Much the same could have been said of German leftists not long before Hitler’s rise to power, or Russian intellectuals before Stalin’s purges.

Pre-Hitlerian Germany was not a place where leftists held all the power and wealth. At no time in Russia did the intellectuals hold significant political power.

One Brow said...

Don McIntosh,
Influential journalists and government officials continually lamenting the scourge of “white privilege,” “white supremacy,” “white nationalism,” “white rage,” “white tears,” and white who-knows-what-else, but referring only to conservatives (of all races!), would be a sign of trouble for any free society. Taking note of such developments is not paranoia.

Is conservatism inherently tied to supporting white privilege/nationalism/etc.? Is the Republican party? If not, why does every single white nationalist group support the Republican party? Taking note of that development. What about your party makes it so attractive to white nationalists? Until you reckon with that, your note-taking will be insufficient.

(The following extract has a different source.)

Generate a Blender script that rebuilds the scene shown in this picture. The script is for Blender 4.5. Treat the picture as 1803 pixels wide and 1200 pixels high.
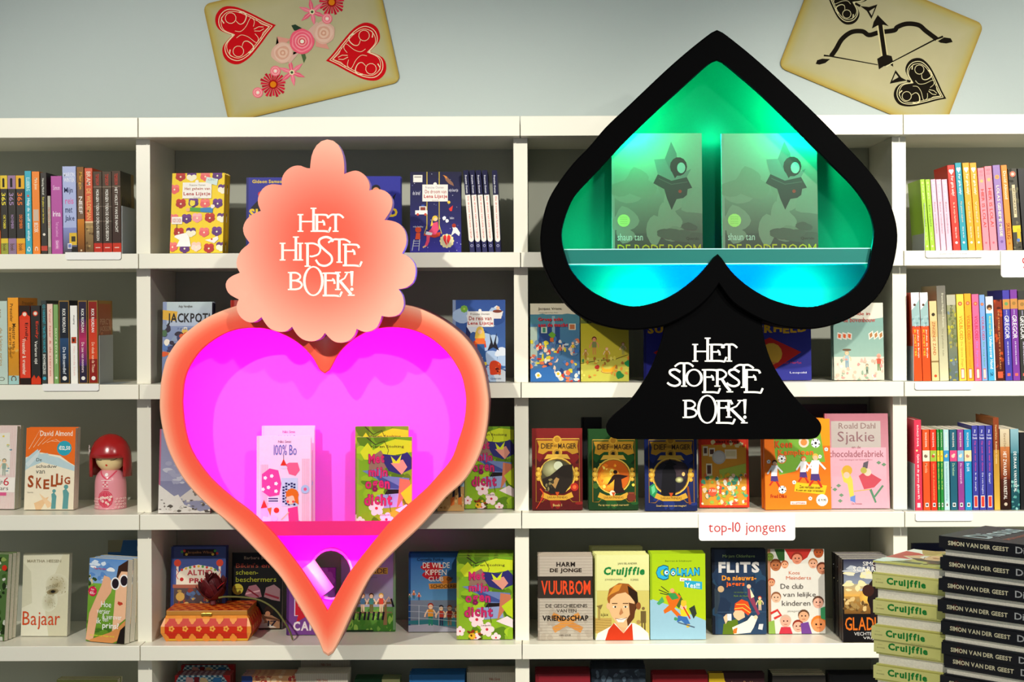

It’s one of many sources I read. And apparently I’m not the only one here who reads it. How otherwise could you know it’s indicative of anything?

I have read it from time to time, but don't rely on it for news.

This is the kind of mindless double standard that’s becoming commonplace: If a minority or a progressive reads Breitbart, it’s for dispassionate critical analysis; but if a conservative reads Breitbart, the purpose can only be to learn how to be a more dangerous extremist.

You can read something without it becoming your preferred source for news. I was hoping you could do better than misrepresent what I said.

That’s been the case for me so far, yes. The only reason you’re reading this is that I still have freedom of speech in certain public platforms. I prefer not to wait until the feds are at my doorstep to say something.

No one is coming to your doorstep, unless you are engaging in more than you claim to be. That's the paranoia your being fed from right-wing news sources.

I don’t. But if the day ever comes when I must, I could not do so even in principle. That should concern not just me, but you.

You never "must". That day never comes. Being a racist isn't illegal.